EXTRACTED MATERIAL.

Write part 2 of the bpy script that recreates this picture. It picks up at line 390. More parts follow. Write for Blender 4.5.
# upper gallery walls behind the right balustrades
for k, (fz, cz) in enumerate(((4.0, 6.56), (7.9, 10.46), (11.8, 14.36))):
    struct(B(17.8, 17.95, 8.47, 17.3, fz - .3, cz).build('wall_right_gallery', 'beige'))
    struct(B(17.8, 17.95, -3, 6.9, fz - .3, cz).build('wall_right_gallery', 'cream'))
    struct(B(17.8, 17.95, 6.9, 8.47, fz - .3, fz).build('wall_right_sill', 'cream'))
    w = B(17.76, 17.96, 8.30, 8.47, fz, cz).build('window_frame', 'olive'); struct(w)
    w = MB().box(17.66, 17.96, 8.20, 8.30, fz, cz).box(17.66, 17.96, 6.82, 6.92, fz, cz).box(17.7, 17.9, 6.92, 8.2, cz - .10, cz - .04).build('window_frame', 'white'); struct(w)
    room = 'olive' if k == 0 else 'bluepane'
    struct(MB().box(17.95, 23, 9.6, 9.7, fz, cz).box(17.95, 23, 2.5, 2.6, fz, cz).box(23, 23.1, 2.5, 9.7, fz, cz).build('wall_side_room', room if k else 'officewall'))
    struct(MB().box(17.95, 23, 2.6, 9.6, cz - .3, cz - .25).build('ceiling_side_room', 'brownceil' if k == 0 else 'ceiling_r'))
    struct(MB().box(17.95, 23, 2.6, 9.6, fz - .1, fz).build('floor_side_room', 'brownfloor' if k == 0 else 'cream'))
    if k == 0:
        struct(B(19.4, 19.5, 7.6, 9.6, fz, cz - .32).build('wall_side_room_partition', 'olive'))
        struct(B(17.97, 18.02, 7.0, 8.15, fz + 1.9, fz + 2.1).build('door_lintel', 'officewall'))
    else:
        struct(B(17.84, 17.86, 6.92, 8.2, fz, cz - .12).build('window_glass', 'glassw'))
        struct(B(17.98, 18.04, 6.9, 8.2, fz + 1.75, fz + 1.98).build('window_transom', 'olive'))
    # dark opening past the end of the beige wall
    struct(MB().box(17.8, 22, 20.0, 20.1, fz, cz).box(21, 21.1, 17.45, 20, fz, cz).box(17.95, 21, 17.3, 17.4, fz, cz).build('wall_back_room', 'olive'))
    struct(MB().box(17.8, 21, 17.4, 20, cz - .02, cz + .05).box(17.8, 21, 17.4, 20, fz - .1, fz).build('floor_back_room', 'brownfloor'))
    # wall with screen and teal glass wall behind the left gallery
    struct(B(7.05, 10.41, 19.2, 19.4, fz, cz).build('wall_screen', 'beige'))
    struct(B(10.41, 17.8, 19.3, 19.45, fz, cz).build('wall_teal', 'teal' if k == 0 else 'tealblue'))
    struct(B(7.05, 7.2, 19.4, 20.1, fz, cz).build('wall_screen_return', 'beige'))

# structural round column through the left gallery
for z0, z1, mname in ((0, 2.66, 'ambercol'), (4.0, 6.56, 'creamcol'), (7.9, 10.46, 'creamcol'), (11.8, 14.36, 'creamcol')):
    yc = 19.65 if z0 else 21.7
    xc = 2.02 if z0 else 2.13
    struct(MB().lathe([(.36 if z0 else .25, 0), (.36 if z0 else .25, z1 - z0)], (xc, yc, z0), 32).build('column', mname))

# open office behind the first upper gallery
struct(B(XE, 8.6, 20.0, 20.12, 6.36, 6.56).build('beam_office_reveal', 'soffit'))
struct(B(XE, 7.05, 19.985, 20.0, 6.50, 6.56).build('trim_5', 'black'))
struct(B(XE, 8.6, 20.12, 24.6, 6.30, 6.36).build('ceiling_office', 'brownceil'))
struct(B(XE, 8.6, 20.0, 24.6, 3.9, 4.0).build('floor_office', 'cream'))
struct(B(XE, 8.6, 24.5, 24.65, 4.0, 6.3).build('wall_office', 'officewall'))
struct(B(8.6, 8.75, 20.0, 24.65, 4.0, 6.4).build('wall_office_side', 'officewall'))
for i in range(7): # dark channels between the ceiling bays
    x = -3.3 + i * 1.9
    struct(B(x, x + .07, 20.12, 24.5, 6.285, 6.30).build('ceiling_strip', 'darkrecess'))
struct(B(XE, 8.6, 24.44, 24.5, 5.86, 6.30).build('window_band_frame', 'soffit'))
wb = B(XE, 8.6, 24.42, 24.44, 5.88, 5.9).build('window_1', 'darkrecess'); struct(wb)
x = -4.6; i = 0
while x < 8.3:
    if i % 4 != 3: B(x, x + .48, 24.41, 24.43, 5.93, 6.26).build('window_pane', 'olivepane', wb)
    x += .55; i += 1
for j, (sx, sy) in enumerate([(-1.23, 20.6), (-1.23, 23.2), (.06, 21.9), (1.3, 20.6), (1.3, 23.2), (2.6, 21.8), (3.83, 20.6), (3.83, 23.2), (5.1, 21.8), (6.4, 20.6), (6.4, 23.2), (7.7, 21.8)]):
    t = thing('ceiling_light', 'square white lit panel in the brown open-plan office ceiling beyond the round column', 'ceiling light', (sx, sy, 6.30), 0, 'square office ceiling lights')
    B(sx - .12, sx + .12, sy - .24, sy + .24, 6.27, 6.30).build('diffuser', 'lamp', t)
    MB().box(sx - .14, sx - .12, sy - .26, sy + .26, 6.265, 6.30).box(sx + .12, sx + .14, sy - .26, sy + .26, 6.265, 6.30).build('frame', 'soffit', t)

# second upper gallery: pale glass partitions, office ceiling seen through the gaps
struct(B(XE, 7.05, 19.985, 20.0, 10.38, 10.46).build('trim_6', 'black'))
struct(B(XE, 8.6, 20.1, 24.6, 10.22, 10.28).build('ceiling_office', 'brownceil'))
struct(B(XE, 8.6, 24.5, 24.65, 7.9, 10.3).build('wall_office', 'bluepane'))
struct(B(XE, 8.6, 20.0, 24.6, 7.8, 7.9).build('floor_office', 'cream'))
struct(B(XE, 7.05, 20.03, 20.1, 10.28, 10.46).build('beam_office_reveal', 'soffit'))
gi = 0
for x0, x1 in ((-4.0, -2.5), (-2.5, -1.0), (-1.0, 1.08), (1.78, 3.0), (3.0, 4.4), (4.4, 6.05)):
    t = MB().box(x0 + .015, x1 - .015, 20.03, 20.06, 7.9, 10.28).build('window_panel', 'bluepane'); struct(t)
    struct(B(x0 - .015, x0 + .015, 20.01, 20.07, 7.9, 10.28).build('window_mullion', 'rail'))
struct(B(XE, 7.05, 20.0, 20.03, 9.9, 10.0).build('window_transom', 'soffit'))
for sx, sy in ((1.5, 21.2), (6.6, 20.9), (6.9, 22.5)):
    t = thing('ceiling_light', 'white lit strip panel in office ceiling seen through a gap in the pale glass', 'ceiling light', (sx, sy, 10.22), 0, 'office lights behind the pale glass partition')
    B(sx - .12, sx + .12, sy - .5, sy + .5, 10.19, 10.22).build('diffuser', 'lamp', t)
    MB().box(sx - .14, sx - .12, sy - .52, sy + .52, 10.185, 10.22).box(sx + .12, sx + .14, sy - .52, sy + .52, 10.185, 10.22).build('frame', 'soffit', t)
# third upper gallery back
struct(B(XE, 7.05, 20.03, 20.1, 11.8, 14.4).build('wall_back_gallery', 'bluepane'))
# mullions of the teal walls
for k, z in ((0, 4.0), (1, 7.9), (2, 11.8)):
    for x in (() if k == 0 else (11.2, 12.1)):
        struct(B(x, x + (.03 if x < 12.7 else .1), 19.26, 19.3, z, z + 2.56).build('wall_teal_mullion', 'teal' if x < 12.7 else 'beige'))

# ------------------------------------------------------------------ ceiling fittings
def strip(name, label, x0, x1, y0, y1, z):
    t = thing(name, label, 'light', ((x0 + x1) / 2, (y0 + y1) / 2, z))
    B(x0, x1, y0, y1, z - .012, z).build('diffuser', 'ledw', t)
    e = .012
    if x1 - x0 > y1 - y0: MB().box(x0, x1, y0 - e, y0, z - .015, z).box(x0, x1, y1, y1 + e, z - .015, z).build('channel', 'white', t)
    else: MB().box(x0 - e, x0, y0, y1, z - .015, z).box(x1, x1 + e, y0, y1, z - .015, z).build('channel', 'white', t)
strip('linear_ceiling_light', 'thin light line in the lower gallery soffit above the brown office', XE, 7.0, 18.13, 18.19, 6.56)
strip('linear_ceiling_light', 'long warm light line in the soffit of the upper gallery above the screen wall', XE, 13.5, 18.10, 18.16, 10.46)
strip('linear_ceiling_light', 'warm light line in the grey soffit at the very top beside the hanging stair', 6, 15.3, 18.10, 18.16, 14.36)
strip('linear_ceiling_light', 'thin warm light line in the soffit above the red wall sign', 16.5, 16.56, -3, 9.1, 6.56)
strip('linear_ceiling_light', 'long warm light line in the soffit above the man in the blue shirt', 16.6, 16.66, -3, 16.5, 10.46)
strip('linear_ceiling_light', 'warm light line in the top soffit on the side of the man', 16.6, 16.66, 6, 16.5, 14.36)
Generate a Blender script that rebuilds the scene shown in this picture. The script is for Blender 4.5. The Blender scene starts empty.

YOUR TASK. State the number of lines in the data that include the string "picture", and add nothing else.

ANSWER TO THE EXERCISE. 2